Os fariseus, que já criticaram Jesus em 15,2, reaparecem. Em lugar de objeção ou comentário, como é seu costume outras vezes, Lucas faz intervir a zombaria dos fariseus, desta vez como tipos de amor ao dinheiro, e por isso identificáveis com muitos outros. Segundo eles, a riqueza é benção de Deus, prêmio pela observância. Da mesma maneira se prega a “teologia da prosperidade” em muitas igrejas fundamentalistas da atualidade. Omite-se nesta teologia a crítica profética e a valorização de Jesus pelas coisas pequenas e pessoas humildes (cf. Lc 6,20 etc.).

Os vv. 14-18 têm um objetivo comum: procurar definir a posição de Jesus em face do judaísmo e da Lei e preparar também a conclusão da parábola seguinte (v. 31). Os fariseus aparecem aqui como representantes do pensamento judaico. Jesus dirigirá uma censura semelhante aos escribas em 20,47. Seria injusto aplicá-la a todos os fariseus. Os vv. 14-15 parecem ser uma transição entre os vv. 9-13, sobre o dinheiro, e as sentenças que se lhe seguem (vv. 16-18, omitidos pela nossa liturgia).

Então, Jesus lhes disse: ”Vós gostais de parecer justos diante dos homens, mas Deus conhece vossos corações. Com efeito, o que é importante para os homens, é detestável para Deus” (v. 15).

Além do amor ao dinheiro, outra forma de cobiça: acumular obras de observâncias pensando que com elas se adquirem direitos sobre Deus, ou direito à recompensa de Deus e à estima dos homens, “parecer justos diante dos homens (cf. 10,29; 18,9-14; 20,20; Mt 6,1-6.16-18). É a altivez que Deus detesta: “O Senhor detesta o arrogante” (Pr 16,5; Is 2,9-18; 5,14-16; Lc 1,51s; Mt 18,1-4) e “conhece os corações”, tema bíblico (1Sm 16,7; 1Cr 28,9; Pr 15,11; 16,5; 24,12) empregado por Lc em At 1,24; 15,8.

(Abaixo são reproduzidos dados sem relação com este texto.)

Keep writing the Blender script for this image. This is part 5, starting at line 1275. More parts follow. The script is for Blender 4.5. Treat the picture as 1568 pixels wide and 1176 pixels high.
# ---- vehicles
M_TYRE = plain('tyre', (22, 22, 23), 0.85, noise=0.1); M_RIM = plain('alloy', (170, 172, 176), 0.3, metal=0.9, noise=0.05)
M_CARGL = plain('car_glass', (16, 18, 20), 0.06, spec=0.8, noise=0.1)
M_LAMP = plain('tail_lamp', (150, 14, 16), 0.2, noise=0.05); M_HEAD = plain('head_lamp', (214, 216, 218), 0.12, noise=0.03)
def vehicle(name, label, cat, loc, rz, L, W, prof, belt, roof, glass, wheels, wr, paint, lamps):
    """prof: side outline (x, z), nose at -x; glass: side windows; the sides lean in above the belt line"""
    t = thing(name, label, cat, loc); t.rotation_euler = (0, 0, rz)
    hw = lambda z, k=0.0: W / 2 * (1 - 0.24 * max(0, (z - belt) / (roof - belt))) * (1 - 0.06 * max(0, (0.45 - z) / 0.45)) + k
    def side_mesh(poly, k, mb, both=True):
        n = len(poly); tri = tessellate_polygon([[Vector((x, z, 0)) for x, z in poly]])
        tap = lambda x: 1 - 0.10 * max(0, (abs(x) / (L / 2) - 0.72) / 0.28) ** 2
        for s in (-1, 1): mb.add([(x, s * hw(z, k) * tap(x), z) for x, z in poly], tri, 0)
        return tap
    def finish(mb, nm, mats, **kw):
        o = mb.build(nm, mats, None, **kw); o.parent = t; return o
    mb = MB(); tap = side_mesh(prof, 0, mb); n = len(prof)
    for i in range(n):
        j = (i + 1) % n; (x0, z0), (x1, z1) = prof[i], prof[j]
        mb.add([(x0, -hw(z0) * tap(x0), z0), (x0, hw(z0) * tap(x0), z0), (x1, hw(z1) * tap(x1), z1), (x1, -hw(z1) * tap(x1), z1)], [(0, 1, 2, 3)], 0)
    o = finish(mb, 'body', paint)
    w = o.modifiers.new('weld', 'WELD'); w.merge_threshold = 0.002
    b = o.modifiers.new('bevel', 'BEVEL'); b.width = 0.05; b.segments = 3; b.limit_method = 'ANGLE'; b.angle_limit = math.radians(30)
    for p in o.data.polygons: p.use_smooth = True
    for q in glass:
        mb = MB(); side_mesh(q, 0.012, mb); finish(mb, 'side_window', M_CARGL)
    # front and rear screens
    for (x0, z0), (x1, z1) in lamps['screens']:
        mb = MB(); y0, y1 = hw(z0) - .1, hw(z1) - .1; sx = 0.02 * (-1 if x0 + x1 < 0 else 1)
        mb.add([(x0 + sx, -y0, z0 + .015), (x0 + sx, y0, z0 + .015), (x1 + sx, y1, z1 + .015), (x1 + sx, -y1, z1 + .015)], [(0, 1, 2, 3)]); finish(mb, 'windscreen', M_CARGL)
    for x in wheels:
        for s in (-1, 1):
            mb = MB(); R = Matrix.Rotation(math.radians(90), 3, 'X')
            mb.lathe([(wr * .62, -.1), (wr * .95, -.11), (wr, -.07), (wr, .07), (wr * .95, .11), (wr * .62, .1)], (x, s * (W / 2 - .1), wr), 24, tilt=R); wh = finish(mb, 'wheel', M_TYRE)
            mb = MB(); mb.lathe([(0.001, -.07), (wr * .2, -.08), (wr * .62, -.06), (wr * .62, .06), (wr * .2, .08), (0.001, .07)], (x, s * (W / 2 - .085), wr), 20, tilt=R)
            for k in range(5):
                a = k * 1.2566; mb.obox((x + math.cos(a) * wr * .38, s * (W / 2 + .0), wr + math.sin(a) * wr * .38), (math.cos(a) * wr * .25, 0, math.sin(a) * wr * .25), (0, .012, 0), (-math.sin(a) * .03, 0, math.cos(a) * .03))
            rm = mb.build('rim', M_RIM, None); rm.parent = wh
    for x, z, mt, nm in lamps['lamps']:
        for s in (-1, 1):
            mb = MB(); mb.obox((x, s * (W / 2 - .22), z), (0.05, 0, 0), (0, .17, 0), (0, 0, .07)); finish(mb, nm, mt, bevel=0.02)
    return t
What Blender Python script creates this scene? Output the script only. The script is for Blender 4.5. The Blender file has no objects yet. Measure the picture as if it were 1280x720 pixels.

O site da CNBB comenta: Devemos usar do dinheiro da injustiça para conquistar os bens eternos. De fato, o dinheiro é sempre uma realidade injusta, independentemente da forma como foi conquistado, porque vai sempre significar separação, apossamento, divisões e condições de vida diferentes, gerando oportunidades diferentes e privilégios, além de uma concorrência sempre injusta com os nossos irmãos e irmãs. Por isso, Jesus diz que ninguém pode servir a Deus e ao dinheiro. Usar do dinheiro da injustiça para conquistar os bens eternos significa usar de tudo o que o dinheiro nos concede, tanto em termos de bens materiais como pessoais, como por exemplo a formação profissional, para a construção do Reino e a promoção da dignidade de todos.